Title: Addressing solar power plant heat transfer fluid degradation: Experimental measurements of hydrogen transport properties in binary eutectic biphenyl/diphenyl ether

High-temperature decomposition of receiver field heat transfer fluids (HTFs) can cause hydrogen build-up in the receiver annulus of Concentrating Solar Power (CSP) parabolic trough power plants. This build-up increases the receiver thermal losses and results in a decline in power output. Prior numerical work has shown that removal of hydrogen from the head space gas (HSG) in the plant expansion tanks can be an effective mitigation strategy. This approach requires a matching molar rate of hydrogen coming out of solution from liquid HTF into the HSG. Simulations show that the driving force introduced by removing hydrogen from the HSG results in sufficiently large hydrogen transport rates solely across the surface interface (with no active mixing or bubbling).
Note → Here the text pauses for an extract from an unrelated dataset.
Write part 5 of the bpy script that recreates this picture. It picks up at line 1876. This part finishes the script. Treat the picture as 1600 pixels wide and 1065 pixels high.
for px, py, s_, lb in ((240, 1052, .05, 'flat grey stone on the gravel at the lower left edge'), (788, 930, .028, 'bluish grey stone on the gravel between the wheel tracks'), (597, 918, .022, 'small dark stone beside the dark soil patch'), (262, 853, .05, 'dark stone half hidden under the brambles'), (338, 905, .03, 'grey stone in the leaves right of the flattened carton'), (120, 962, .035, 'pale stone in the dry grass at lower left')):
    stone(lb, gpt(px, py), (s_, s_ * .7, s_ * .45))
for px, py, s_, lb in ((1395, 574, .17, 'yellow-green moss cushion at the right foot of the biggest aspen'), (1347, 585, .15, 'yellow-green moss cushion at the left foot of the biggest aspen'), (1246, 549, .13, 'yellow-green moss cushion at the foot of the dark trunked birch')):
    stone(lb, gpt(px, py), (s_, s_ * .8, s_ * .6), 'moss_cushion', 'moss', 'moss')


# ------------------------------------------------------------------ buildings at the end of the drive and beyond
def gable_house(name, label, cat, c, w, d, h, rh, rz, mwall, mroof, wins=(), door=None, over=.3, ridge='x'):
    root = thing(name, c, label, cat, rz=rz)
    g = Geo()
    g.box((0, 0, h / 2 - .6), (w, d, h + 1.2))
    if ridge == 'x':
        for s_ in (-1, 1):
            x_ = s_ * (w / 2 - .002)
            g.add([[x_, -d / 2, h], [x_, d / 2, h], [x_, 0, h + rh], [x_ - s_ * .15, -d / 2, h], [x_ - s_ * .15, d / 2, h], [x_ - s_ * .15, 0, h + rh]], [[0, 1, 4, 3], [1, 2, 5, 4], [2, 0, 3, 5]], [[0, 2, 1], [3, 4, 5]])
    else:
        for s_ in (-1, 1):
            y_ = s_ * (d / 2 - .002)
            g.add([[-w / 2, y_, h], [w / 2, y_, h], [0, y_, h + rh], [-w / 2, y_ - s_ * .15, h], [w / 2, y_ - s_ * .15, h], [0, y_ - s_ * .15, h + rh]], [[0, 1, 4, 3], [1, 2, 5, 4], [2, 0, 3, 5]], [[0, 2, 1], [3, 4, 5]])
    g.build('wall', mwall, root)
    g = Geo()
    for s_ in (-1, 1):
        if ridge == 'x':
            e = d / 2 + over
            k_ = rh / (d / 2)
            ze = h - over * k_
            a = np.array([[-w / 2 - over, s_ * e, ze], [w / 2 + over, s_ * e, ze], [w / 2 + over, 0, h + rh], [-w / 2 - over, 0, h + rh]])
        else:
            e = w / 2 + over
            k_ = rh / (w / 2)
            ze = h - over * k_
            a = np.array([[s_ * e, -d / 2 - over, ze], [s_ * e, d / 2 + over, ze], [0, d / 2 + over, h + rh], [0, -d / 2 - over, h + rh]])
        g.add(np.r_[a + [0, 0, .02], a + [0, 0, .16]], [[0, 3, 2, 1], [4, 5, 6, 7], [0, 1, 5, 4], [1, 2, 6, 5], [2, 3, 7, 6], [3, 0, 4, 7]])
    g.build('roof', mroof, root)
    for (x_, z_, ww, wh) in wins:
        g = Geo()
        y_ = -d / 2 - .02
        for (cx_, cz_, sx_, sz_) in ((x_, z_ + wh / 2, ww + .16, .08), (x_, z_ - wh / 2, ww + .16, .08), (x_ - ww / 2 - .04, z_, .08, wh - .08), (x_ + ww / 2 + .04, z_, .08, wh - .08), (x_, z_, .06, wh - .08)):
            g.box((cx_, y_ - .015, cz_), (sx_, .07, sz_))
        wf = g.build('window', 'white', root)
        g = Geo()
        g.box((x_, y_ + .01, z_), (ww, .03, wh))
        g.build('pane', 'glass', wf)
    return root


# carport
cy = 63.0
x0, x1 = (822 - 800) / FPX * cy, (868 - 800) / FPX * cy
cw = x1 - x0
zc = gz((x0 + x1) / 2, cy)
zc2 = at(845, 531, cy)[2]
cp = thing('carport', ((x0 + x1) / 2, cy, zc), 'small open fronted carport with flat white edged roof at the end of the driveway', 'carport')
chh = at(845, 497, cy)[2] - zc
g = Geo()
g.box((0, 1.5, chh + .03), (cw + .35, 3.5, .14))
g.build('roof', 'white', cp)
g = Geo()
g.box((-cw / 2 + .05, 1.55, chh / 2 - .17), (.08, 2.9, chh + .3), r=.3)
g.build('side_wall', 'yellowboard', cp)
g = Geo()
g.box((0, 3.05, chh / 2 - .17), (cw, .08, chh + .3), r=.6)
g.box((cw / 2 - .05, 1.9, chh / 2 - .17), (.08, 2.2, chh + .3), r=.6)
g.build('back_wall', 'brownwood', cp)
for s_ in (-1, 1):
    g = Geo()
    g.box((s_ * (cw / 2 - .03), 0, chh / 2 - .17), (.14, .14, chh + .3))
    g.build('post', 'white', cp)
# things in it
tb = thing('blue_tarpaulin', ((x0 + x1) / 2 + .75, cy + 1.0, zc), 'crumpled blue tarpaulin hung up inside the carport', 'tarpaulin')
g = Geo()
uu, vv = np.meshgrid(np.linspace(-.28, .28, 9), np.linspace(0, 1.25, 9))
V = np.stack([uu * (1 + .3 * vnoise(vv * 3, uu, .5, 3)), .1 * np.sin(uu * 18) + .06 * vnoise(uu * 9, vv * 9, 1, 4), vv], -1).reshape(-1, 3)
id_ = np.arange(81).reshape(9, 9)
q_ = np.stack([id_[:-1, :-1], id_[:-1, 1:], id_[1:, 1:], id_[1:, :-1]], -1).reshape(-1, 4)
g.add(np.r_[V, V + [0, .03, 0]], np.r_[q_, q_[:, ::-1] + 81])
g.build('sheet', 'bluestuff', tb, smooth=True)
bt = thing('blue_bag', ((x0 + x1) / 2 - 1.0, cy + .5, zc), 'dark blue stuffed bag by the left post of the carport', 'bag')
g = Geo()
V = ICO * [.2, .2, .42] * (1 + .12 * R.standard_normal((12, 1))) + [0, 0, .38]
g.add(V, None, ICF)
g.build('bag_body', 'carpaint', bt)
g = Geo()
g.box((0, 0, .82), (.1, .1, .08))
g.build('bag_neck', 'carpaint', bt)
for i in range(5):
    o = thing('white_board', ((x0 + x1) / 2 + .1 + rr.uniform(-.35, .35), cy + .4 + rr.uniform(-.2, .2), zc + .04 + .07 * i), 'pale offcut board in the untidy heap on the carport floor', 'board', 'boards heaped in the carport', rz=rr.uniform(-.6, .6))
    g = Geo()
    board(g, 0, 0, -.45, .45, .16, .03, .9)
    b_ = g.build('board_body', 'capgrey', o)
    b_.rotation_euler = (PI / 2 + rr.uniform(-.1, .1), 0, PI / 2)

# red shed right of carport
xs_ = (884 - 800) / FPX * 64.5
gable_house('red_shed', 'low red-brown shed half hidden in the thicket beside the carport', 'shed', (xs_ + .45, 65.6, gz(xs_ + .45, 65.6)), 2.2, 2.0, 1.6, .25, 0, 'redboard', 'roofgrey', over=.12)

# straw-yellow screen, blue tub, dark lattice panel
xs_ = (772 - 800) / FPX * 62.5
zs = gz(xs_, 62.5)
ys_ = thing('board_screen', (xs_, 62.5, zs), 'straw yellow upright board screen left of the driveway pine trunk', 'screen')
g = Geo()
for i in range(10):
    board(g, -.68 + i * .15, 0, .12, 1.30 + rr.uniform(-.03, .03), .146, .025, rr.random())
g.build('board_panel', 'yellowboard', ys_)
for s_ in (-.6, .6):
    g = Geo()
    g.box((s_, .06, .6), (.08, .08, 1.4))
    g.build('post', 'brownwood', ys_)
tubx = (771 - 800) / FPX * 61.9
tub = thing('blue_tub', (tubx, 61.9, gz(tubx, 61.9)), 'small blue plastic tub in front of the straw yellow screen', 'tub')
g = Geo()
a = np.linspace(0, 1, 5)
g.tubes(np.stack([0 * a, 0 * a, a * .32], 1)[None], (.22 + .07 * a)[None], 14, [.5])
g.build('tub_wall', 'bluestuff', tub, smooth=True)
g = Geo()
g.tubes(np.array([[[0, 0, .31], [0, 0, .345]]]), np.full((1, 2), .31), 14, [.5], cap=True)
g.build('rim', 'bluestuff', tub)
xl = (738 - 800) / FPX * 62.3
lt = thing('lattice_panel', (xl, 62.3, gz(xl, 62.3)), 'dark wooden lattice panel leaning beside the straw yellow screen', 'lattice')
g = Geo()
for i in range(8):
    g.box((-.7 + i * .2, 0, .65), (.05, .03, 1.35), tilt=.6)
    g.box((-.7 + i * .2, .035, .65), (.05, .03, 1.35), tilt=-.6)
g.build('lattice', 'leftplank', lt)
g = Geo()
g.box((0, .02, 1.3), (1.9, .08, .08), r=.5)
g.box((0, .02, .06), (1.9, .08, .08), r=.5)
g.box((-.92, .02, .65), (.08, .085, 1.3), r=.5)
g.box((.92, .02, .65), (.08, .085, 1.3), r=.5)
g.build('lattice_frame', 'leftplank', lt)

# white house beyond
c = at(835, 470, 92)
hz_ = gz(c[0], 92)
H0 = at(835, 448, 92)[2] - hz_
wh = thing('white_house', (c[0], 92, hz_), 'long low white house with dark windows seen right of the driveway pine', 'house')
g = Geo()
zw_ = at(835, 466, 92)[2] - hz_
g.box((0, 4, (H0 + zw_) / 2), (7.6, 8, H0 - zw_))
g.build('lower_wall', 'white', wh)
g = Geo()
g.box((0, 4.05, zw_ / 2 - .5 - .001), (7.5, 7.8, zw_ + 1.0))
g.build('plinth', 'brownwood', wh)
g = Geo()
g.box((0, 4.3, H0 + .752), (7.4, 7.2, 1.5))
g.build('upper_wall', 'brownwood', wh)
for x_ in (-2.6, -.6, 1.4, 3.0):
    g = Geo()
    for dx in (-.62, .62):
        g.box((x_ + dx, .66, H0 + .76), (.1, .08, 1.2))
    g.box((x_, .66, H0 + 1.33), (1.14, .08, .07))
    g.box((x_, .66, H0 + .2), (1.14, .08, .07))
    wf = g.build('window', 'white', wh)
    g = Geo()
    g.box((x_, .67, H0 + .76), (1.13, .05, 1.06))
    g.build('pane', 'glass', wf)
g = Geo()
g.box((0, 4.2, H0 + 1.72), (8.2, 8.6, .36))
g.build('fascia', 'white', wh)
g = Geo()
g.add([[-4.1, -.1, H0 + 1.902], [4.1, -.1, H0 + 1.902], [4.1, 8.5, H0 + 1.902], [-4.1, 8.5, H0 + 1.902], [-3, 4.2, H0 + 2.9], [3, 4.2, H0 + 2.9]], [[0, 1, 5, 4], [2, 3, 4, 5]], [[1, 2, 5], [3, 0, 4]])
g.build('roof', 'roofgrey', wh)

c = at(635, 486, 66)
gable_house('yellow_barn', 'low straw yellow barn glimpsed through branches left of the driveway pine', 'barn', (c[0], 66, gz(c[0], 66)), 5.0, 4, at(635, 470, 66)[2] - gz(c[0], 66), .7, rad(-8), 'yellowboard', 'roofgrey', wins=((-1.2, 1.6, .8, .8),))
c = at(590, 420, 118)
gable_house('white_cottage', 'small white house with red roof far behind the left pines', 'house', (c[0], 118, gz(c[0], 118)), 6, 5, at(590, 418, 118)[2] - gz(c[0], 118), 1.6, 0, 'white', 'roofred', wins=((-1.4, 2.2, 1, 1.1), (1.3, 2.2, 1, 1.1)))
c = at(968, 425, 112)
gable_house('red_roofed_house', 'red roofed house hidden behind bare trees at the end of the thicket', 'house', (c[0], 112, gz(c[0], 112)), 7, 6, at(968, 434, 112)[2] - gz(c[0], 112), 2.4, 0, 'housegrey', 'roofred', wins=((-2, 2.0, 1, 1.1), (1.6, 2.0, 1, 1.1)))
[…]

However, uncertainties in Henry's Law Constant and especially mass transfer coefficient require obtaining experimental data to back up the simulations. This paper presents an experimental procedure and measured data for Henry's Law Constant and interface mass transfer coefficient for hydrogen absorbing in the binary eutectic mixture biphenyl/diphenyl ether as HTF. To the best of our knowledge, the experiment is the first of its kind to derive these two parameters in a relatively inexpensive, straightforward, and rapid manner, with moderate accuracy (about +/-15% uncertainty). Measurements were taken at different temperatures, pressures, HTF mixing rates, HTF aging, and HSG compositions. The design of the experiment was based on literature review and numerical models simulating the transient and equilibrium behavior of the hydrogen/HTF system at laboratory-scale conditions. Values measured for Henry's Law Constant are around 400 bar/(mol/L), and they decrease slightly with increasing temperature. Both this magnitude and temperature dependency agree with correlations found in literature. The mass transfer coefficient measured for pure hydrogen dissolving in HTF ranges from 5 x 10-7 mol/(s mbar m2) (for 100 degrees C) to 4 x 10-6 mol/(s mbar m2) (for 293 degrees C). These values and strong temperature dependency agree with theoretical model predictions. HTF aging and mixing rate had negligible impact on the mass transfer coefficient. Lowering the hydrogen HSG pressure slightly increased the mass transfer coefficient (up to 10%). The presence of nitrogen significantly increased the mass transfer coefficient (up to 100%).